Mentre il pubblico impiego avrà tre euro e 50 in tasca (un pacchetto di caramelle e un euro per il carrello della spesa) in Italia si continua a pagare stipendi da dirigenti a persone che hanno pari livello retributivo di un collaboratore scolastico, di un assistente amministrativo. L’Italia è il paese delle caste… Queste “strane” incongruenze di chi a parità di livello lavorativo prende molto di più le ha scovate il giornalista Paolo Bracalini de “Il Giornale”:

“Partiamo dal grado più basso, la «fascia di assistenza tecnico-operativa», cioè i commessi, o i famosi barbieri. Appena arrivati hanno un lordo di 2.482 euro al Senato e 2.338 euro alla Camera. Ma dopo soltanto 12 mesi, per contratto, scattano rispettivamente a 2.659 euro e 3.199, e ogni anno guadagnano di più, inesorabilmente, recessione o non recessione, crisi o non crisi. Con 40 anni di anzianità l’ultimo stipendio dell’usciere è di 10.477 euro lordi mensili (aumentato del 400% rispetto inizio carriera), che moltiplicati per 15 mesi fanno 157.500 euro all’anno, come un dirigente di una grossa azienda.

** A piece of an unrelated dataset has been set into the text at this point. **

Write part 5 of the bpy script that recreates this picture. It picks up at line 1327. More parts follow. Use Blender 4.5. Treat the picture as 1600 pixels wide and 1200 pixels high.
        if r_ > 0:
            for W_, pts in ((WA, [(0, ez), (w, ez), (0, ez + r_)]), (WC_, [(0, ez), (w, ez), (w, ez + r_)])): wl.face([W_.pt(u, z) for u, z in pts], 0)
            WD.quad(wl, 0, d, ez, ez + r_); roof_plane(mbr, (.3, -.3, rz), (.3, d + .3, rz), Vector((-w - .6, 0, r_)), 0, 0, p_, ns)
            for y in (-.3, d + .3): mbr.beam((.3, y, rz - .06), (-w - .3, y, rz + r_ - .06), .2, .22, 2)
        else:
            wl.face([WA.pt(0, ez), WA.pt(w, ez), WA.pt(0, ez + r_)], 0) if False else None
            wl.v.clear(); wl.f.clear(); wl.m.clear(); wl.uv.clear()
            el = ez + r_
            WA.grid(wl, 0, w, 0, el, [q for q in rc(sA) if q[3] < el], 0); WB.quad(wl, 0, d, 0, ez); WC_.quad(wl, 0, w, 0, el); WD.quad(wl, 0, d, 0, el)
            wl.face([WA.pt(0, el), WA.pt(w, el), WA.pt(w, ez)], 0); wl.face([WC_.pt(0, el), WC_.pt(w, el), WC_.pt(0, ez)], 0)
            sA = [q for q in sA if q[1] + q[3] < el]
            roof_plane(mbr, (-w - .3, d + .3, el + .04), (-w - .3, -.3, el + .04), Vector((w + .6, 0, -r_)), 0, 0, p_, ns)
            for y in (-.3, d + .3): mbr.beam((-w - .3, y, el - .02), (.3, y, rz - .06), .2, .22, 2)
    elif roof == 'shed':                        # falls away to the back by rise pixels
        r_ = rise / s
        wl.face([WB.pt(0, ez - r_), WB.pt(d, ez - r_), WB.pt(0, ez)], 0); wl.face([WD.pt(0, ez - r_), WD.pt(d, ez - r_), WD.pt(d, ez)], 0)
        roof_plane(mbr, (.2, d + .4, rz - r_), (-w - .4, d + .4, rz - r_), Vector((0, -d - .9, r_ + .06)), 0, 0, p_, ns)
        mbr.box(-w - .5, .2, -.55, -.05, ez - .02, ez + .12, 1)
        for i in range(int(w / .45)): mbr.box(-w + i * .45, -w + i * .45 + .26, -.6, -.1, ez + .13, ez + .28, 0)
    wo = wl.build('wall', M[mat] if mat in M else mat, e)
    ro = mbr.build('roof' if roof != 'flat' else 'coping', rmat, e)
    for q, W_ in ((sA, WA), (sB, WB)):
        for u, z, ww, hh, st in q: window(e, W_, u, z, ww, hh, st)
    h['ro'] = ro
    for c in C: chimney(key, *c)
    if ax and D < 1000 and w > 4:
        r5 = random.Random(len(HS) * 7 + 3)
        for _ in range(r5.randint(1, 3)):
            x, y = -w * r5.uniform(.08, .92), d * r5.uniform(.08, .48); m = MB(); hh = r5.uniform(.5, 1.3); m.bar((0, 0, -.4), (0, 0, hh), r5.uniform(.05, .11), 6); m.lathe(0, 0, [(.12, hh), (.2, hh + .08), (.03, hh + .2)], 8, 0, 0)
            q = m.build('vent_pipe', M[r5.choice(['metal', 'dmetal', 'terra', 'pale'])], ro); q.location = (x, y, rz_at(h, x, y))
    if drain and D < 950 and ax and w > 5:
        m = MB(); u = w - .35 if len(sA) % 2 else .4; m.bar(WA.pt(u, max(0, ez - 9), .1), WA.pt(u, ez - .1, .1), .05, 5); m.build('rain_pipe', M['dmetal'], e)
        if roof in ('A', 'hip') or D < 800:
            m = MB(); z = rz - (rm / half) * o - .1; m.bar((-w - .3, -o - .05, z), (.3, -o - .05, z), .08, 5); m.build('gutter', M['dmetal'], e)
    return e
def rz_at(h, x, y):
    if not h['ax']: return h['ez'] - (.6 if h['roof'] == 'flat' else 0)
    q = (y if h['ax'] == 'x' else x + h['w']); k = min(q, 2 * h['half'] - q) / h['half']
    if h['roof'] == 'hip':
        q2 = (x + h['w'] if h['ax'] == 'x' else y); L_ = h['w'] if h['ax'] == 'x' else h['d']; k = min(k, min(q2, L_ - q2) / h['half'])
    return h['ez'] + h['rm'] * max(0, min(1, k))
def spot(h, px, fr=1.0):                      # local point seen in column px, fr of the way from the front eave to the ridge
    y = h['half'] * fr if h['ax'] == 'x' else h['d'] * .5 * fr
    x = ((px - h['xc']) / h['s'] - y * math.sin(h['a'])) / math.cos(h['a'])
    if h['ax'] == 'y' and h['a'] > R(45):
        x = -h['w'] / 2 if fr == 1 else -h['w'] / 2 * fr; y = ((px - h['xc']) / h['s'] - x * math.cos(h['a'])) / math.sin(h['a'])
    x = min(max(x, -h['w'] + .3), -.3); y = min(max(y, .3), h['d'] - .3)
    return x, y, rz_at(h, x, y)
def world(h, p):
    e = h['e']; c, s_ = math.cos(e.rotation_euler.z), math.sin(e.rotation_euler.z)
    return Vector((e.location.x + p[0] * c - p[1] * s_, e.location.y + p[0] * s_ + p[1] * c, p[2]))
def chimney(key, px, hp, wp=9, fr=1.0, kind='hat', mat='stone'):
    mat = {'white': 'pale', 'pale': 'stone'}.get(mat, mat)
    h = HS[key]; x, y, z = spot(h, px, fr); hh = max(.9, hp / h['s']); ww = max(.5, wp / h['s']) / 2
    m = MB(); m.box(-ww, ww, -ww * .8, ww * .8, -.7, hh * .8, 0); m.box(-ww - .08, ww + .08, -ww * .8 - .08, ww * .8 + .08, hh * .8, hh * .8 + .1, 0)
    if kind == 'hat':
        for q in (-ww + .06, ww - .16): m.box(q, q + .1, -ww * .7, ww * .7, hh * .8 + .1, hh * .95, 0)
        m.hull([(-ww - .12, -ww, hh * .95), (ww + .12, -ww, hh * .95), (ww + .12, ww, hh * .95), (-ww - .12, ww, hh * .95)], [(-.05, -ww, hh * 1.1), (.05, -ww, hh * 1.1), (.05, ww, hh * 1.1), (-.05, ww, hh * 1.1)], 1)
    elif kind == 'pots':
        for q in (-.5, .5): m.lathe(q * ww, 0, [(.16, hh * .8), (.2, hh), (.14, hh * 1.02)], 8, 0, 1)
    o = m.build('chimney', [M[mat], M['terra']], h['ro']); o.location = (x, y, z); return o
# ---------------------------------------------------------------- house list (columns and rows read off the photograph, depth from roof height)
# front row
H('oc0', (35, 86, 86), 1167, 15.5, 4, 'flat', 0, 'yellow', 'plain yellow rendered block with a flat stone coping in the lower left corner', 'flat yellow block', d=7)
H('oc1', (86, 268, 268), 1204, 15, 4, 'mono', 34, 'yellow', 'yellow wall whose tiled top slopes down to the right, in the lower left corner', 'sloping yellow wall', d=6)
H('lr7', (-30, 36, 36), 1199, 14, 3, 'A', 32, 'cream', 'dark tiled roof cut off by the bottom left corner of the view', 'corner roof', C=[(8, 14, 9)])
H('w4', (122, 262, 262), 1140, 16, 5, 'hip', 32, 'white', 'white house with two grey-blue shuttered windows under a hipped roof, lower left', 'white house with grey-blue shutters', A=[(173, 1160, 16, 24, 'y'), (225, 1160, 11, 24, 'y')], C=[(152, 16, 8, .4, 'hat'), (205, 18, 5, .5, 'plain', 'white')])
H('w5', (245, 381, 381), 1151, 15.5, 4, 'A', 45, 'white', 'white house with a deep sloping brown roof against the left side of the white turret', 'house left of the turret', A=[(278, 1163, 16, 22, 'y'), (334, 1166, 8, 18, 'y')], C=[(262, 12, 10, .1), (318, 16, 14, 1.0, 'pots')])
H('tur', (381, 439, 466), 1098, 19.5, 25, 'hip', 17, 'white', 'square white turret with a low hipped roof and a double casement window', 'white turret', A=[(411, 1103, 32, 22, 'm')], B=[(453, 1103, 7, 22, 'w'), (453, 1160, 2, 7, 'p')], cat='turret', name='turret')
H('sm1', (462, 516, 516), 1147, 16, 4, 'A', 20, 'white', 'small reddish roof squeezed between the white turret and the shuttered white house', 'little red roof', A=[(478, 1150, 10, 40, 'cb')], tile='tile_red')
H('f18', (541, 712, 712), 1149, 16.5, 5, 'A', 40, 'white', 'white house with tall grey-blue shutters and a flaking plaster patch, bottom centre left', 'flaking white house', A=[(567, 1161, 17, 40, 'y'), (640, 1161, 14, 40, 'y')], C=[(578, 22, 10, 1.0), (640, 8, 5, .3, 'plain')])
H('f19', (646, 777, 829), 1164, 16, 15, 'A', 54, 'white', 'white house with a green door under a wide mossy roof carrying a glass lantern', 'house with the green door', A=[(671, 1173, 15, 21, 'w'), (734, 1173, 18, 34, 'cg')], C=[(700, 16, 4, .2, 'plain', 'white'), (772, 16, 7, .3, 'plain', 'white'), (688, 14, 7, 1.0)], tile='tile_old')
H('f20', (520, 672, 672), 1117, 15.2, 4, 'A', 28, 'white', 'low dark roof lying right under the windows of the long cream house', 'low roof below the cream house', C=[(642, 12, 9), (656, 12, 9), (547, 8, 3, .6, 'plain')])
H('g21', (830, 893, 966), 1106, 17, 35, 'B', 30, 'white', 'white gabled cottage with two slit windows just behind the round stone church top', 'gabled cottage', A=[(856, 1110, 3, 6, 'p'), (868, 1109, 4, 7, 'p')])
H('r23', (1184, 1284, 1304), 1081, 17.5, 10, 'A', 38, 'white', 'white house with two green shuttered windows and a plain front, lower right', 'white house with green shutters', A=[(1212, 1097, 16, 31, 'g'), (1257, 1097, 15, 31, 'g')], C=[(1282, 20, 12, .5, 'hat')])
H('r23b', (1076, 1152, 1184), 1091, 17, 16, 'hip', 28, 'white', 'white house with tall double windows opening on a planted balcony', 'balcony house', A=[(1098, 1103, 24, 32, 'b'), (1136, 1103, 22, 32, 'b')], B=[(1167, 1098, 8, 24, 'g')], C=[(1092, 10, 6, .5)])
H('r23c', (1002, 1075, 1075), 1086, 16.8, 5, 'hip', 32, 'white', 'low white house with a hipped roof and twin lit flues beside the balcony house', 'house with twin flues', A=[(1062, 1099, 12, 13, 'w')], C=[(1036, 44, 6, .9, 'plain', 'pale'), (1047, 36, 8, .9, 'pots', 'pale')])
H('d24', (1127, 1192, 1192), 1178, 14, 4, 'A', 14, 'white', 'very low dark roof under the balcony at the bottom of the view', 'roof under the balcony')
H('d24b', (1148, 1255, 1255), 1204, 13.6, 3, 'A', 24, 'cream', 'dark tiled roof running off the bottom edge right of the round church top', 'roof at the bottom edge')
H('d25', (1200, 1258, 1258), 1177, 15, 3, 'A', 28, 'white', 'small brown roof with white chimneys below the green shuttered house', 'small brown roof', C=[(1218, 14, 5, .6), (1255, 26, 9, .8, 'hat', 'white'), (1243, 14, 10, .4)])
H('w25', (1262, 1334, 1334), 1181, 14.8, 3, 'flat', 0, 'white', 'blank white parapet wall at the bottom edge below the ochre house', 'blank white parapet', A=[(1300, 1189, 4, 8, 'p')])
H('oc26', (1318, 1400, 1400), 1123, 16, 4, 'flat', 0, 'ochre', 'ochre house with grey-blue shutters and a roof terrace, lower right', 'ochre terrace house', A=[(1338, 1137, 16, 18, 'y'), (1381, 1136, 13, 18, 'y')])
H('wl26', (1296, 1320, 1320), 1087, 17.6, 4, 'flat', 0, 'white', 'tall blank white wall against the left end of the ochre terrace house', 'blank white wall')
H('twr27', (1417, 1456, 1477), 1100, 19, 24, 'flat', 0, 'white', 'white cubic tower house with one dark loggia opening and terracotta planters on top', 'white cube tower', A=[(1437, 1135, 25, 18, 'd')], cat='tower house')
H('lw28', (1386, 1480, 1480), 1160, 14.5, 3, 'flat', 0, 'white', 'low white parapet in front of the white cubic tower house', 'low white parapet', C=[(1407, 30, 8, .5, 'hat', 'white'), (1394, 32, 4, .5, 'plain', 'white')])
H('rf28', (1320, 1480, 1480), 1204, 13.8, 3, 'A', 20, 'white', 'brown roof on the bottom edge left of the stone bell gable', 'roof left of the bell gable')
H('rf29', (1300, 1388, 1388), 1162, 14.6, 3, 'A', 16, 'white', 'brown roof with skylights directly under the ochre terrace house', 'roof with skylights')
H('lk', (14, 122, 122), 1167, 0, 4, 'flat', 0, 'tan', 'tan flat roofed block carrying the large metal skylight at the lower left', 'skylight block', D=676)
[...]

La fascia successiva, quella della «Assistenza amministrative» (le segretarie che fanno le fotocopie e mandano le convocazioni delle commissioni), che partono appena assunti da 3.048 euro al mese e finiscono la carriera con 12.627 euro mensili al Senato e 11.949 alla Camera. Poi ci sono i funzionari, che partono da 3.700 come neoassunti e finiscono a 17mila euro, fino ai dirigenti, che progrediscono da 5.593 a 27.885 euro mensili. Quando la Corte costituzionale ha bocciato il taglio del 5% sugli stipendi pubblici oltre i 90mila euro, i dipendenti del Senato hanno fatto ricorso. E Palazzo Madama ha dovuto sborsare 2,2 milioni sull’unghia per risarcirli. Mentre le casse pubbliche andavano, e vanno, a picco”.